[Direction]
Omit the images, then print each record below exactly as it reads.

================================

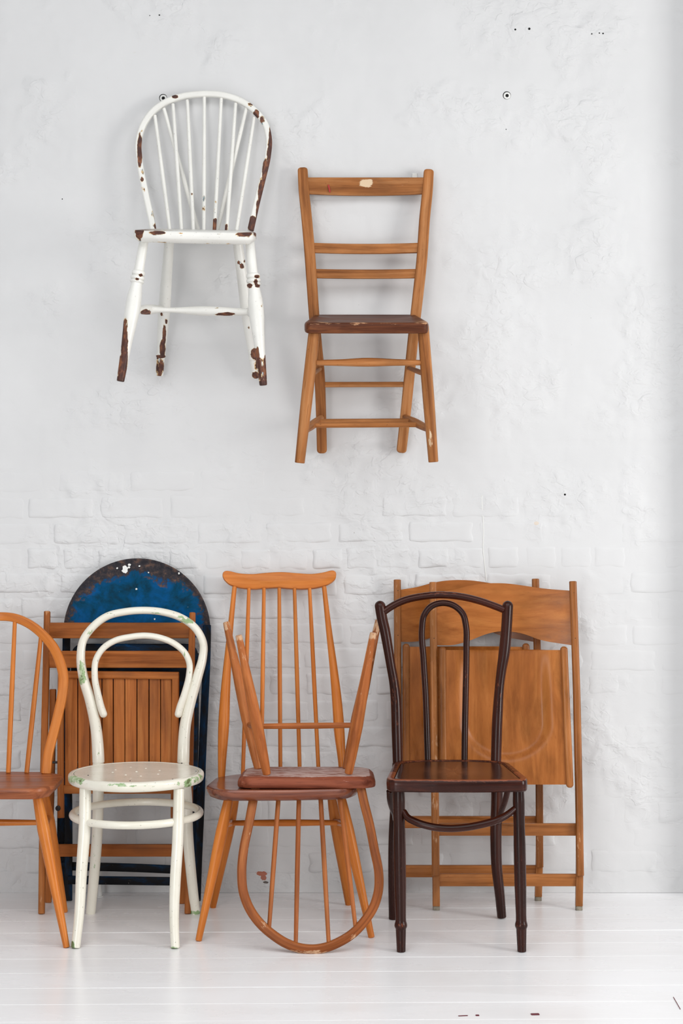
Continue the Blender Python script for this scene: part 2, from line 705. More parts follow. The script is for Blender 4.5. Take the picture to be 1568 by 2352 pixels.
def dark_panel():
    n = N('embossed_dark_seat_panel')
    g = n.attr('gr').outputs['Vector']
    sep = n.n('ShaderNodeSeparateXYZ')
    n.l(g, sep.inputs[0])
    ang = n.math('ARCTAN2', sep.outputs[1], sep.outputs[0])
    rad = n.n('ShaderNodeVectorMath', operation='LENGTH')
    n.l(g, rad.inputs[0])
    comb = n.n('ShaderNodeCombineXYZ')
    n.l(n.math('MULTIPLY', ang, 9.0), comb.inputs[0])
    n.l(n.math('MULTIPLY', rad.outputs['Value'], 7.0), comb.inputs[1])
    rays = n.noise(comb.outputs[0], 1.0, 4, 0.7)
    edge = n.step(rad.outputs['Value'], 0.17, 0.02)
    c = n.ramp(rays, [(0.32, srgb(40, 18, 12)), (0.5, srgb(84, 46, 30)), (0.7, srgb(150, 100, 68))])
    base = srgb(50, 24, 16)
    fall = n.n('ShaderNodeMapRange', interpolation_type='SMOOTHSTEP')
    fall.inputs['From Min'].default_value = 0.15
    fall.inputs['From Max'].default_value = 0.01
    n.l(rad.outputs['Value'], fall.inputs['Value'])
    c = n.mix(fall.outputs['Result'], base, c)
    return n.out(c, 0.24, n.bump(rays, 0.0006, 0.5), 0.3, 0.5, 0.15)


M_darkpanel = dark_panel()


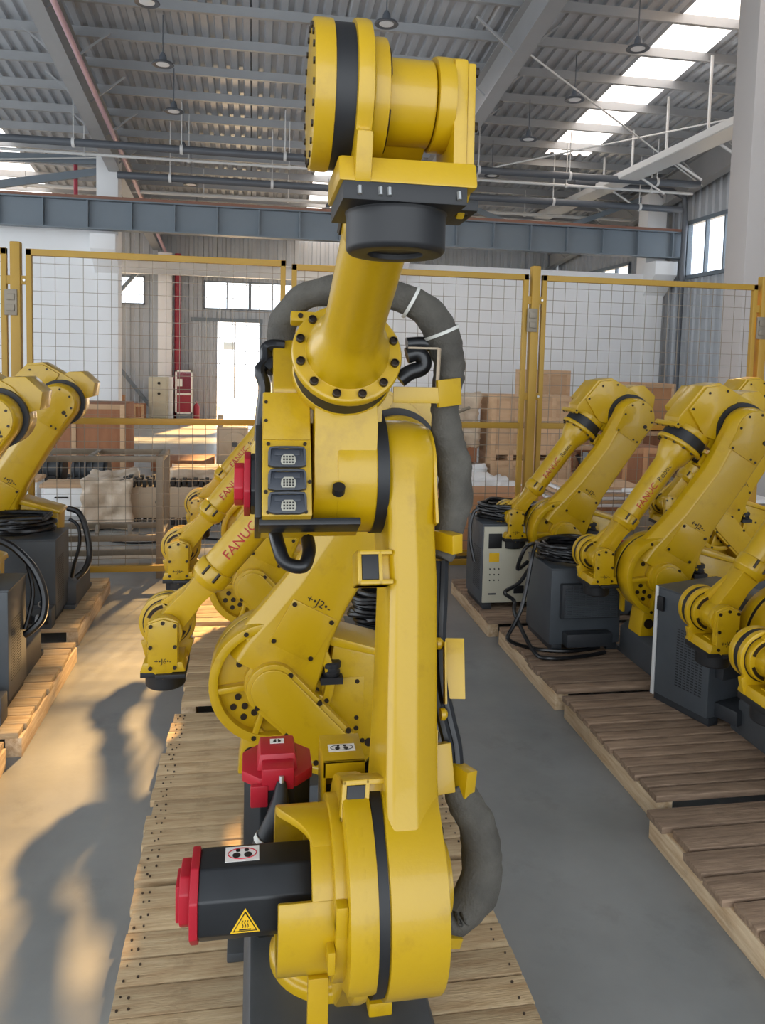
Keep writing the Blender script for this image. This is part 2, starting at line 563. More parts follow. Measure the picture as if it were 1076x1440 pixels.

================================

[Response for this exercise]
Continue the Blender Python script for this scene: part 2, from line 705. More parts follow. The script is for Blender 4.5. Take the picture to be 1568 by 2352 pixels.
def dark_panel():
    n = N('embossed_dark_seat_panel')
    g = n.attr('gr').outputs['Vector']
    sep = n.n('ShaderNodeSeparateXYZ')
    n.l(g, sep.inputs[0])
    ang = n.math('ARCTAN2', sep.outputs[1], sep.outputs[0])
    rad = n.n('ShaderNodeVectorMath', operation='LENGTH')
    n.l(g, rad.inputs[0])
    comb = n.n('ShaderNodeCombineXYZ')
    n.l(n.math('MULTIPLY', ang, 9.0), comb.inputs[0])
    n.l(n.math('MULTIPLY', rad.outputs['Value'], 7.0), comb.inputs[1])
    rays = n.noise(comb.outputs[0], 1.0, 4, 0.7)
    edge = n.step(rad.outputs['Value'], 0.17, 0.02)
    c = n.ramp(rays, [(0.32, srgb(40, 18, 12)), (0.5, srgb(84, 46, 30)), (0.7, srgb(150, 100, 68))])
    base = srgb(50, 24, 16)
    fall = n.n('ShaderNodeMapRange', interpolation_type='SMOOTHSTEP')
    fall.inputs['From Min'].default_value = 0.15
    fall.inputs['From Max'].default_value = 0.01
    n.l(rad.outputs['Value'], fall.inputs['Value'])
    c = n.mix(fall.outputs['Result'], base, c)
    return n.out(c, 0.24, n.bump(rays, 0.0006, 0.5), 0.3, 0.5, 0.15)


M_darkpanel = dark_panel()


Keep writing the Blender script for this image. This is part 2, starting at line 563. More parts follow. Measure the picture as if it were 1076x1440 pixels.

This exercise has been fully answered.